You Can’t Force Us to Post You – GHS to Picketing Graduates
The Director-General of the Ghana Health Service, Dr. Anthony Nsiah-Asare, has criticised the growing trend of health professional graduates resorting to picketing at the Health Ministry to demand financial clearance and posting.
He said these aggrieved graduates cannot expect the government to employ when there is no budgetary allocation for them.
“There is nowhere in the world that somebody finishes school and says I am going to picket, sleep at the Ministry of Health and force them to take me whether they can pay me or cannot pay me.”
“…You don’t employ somebody if you don’t have money to pay or if the money is not readily available. If the person comes to work and you don’t pay the person, that one I will agree if the person comes to sleep and picket at the place where he was employed. If you are not being employed, why do you go and picket at the ministry’s car park? Is it done anywhere?” Dr. Nsiah-Asare said on Eyewitness News’ Point Blank segment.

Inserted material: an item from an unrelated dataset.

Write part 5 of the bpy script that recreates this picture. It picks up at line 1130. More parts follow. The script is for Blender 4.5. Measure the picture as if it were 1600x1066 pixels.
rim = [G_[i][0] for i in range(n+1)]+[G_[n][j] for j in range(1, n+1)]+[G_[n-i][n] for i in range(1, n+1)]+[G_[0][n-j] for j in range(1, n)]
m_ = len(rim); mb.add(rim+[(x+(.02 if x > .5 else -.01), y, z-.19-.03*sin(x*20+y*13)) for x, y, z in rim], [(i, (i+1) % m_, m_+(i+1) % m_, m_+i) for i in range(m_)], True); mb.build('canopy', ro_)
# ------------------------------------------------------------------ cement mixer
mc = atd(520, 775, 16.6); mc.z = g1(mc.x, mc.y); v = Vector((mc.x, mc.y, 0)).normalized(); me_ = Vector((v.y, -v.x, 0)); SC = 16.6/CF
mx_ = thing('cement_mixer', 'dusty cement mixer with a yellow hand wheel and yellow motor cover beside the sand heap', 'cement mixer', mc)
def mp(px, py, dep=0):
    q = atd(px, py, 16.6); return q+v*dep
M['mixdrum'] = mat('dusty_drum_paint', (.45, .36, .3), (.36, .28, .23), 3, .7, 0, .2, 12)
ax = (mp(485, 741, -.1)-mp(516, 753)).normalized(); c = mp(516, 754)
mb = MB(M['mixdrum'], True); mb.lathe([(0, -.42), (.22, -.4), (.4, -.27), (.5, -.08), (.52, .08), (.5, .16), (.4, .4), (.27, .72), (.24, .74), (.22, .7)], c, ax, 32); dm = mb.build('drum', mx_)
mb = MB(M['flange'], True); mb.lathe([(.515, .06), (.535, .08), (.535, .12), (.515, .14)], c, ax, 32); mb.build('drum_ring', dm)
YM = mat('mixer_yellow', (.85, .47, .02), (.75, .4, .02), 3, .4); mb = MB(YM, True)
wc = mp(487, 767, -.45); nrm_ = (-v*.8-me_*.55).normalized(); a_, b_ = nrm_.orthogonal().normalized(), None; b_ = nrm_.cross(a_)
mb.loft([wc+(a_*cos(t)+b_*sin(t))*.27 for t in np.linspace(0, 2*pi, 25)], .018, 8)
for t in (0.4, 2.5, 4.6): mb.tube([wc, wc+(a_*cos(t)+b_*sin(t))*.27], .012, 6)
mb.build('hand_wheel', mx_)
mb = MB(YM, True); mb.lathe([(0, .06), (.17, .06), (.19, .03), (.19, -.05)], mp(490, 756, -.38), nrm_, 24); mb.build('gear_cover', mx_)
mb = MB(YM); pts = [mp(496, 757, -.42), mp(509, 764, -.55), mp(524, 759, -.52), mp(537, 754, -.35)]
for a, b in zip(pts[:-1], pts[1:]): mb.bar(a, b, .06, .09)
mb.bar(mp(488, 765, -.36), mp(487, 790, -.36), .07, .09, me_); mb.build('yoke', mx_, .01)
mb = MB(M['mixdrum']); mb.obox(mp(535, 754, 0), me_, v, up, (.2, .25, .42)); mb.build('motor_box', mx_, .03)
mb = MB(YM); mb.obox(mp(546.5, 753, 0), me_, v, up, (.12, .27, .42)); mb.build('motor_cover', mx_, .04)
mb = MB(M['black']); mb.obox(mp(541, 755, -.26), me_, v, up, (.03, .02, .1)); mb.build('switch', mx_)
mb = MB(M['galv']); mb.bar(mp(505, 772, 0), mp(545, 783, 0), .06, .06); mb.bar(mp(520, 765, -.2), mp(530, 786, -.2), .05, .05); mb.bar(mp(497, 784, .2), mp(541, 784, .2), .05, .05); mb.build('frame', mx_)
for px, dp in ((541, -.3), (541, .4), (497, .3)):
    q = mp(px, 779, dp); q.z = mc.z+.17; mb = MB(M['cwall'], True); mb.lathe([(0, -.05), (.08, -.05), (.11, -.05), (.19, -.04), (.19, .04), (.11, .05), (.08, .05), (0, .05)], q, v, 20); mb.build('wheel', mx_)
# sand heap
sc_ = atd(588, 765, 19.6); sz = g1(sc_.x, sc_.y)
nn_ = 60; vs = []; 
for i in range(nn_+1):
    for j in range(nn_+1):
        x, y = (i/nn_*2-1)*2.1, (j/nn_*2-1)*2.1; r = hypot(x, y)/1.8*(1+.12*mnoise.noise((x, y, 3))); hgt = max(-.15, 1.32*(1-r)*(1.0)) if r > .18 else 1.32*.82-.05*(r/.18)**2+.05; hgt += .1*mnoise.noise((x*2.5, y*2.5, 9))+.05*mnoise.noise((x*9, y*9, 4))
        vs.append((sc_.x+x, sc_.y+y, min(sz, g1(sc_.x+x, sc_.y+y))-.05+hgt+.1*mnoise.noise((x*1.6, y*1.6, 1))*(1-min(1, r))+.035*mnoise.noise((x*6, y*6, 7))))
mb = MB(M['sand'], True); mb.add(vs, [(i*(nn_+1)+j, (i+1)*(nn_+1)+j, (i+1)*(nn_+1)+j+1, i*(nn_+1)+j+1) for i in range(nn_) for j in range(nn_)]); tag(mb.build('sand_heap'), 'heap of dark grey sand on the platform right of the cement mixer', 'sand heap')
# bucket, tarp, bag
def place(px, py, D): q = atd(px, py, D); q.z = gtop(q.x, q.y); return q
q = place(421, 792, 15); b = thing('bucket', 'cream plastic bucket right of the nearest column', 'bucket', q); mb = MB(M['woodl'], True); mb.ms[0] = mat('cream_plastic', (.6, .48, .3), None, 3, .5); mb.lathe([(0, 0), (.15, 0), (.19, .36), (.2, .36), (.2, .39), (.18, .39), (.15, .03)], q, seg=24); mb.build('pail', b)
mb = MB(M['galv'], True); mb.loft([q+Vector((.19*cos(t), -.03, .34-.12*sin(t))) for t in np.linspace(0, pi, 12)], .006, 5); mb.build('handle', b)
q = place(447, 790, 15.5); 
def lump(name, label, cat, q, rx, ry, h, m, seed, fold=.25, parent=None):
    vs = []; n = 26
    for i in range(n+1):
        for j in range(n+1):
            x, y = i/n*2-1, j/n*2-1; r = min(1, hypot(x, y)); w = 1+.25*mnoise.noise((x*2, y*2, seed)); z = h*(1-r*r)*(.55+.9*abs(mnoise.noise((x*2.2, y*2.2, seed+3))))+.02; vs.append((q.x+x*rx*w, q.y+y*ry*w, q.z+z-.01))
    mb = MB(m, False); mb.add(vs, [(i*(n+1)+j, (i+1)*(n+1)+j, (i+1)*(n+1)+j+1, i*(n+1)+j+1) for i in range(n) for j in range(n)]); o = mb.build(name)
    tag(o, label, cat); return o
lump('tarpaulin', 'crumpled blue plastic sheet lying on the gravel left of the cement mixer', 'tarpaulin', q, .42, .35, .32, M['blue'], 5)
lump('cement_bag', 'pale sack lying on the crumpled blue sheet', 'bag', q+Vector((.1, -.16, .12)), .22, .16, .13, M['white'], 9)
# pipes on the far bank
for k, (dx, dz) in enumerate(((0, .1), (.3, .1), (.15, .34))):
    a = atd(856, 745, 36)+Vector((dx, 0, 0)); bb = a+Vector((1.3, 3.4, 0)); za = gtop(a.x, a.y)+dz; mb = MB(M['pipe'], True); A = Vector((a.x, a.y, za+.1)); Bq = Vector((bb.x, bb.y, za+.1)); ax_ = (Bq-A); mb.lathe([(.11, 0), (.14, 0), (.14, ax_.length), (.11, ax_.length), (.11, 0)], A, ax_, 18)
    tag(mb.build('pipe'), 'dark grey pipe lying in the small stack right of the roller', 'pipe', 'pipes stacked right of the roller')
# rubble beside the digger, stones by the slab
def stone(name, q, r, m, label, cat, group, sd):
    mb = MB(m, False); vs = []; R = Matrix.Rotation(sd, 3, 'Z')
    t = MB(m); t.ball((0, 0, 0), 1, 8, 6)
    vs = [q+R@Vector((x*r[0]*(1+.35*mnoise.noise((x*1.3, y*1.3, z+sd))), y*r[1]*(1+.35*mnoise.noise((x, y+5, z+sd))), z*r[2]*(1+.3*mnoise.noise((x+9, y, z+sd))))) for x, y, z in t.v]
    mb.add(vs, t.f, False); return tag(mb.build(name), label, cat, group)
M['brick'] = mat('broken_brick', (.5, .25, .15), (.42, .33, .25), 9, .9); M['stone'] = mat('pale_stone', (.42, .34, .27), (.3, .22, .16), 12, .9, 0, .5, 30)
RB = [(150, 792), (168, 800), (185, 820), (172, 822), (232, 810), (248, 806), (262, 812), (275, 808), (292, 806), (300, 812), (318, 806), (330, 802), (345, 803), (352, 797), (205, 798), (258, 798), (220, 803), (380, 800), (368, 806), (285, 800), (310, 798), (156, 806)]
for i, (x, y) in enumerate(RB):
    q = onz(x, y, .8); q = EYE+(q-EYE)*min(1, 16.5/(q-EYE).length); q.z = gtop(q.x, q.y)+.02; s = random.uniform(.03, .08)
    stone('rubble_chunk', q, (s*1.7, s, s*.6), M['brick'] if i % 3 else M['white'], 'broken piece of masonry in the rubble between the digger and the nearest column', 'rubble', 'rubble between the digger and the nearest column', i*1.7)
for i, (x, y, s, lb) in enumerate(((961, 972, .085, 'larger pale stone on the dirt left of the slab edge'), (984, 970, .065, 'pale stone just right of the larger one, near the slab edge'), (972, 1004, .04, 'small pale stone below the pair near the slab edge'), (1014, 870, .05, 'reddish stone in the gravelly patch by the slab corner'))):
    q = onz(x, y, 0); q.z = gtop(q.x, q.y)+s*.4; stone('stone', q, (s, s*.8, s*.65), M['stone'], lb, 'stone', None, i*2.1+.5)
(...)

Different classes of health professional graduates spanning as far back as 2015, have trooped to the Ministry of Health to demand clearance for posting into state health installations.
Most recently, in February, police personnel had to forcibly evict some 200 unemployed graduate nurses who pitched camp at the Health Ministry.
The government said it had provided financial clearance to 541 healthcare professionals who are expected to start work this March.
The government has also urged the graduate nurses to stop picketing at the Health Ministry as plans are far advanced to employ about 27,000 nurses.
More assurances
Dr. Nsiah-Asare reiterated the government’s commitment to the nurses and assured that more nurses will be employed by 2018 ending.
“We have use for every single nurse that has been trained in this country. We haven’t reached our nurse-to-population ration but because of our physical constraints… unfortunately, in this country, the government is the biggest employer of health professionals.”
He reminded that the “government took on over 16,000 or so nurses” and this year, the service “has put in the budgetary allocation to also employ nurses.”